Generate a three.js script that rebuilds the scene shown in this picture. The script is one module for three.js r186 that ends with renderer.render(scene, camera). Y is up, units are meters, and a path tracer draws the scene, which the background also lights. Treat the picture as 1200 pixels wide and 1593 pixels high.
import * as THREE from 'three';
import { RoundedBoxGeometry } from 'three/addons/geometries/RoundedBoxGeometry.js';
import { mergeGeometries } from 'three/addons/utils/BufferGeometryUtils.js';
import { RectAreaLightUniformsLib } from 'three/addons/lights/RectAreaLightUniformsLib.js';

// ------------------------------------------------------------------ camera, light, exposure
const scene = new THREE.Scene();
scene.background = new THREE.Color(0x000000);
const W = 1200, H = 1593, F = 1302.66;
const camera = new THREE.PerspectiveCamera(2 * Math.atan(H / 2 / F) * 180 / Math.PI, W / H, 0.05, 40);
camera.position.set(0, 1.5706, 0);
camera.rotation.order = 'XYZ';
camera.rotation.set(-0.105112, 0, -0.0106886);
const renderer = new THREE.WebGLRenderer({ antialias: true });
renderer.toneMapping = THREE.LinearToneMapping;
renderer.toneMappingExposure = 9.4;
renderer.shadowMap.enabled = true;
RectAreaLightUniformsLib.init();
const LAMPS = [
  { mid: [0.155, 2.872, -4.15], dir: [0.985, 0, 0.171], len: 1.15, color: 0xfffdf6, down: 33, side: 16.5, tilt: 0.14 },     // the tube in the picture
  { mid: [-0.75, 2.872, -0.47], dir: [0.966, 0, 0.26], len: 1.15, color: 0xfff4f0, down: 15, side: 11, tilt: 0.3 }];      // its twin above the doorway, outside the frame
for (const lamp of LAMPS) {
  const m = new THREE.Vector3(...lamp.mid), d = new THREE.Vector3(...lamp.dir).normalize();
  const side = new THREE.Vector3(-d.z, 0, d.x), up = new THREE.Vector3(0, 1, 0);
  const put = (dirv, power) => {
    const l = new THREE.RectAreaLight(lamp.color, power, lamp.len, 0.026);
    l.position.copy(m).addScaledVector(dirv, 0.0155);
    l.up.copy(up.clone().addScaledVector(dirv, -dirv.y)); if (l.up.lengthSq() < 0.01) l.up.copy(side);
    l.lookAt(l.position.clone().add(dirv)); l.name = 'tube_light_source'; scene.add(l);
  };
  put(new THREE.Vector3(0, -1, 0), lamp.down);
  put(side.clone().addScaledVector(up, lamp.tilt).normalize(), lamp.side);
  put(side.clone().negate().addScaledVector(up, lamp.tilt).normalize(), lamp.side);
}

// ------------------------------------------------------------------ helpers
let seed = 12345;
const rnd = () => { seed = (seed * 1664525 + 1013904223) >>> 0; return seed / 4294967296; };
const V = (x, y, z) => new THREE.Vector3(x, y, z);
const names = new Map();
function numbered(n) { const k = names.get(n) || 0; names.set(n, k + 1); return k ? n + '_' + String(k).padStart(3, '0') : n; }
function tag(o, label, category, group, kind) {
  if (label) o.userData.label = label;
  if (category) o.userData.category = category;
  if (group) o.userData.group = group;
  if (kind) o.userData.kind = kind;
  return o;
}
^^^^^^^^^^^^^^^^
→ EXERCISE OBJECTIVE:
Copy every line of the listing that includes the string "renderer".

→ SOLVED EXERCISE:
Generate a three.js script that rebuilds the scene shown in this picture. The script is one module for three.js r186 that ends with renderer.render(scene, camera). Y is up, units are meters, and a path tracer draws the scene, which the background also lights. Treat the picture as 1200 pixels wide and 1593 pixels high.
const renderer = new THREE.WebGLRenderer({ antialias: true });
renderer.toneMapping = THREE.LinearToneMapping;
renderer.toneMappingExposure = 9.4;
renderer.shadowMap.enabled = true;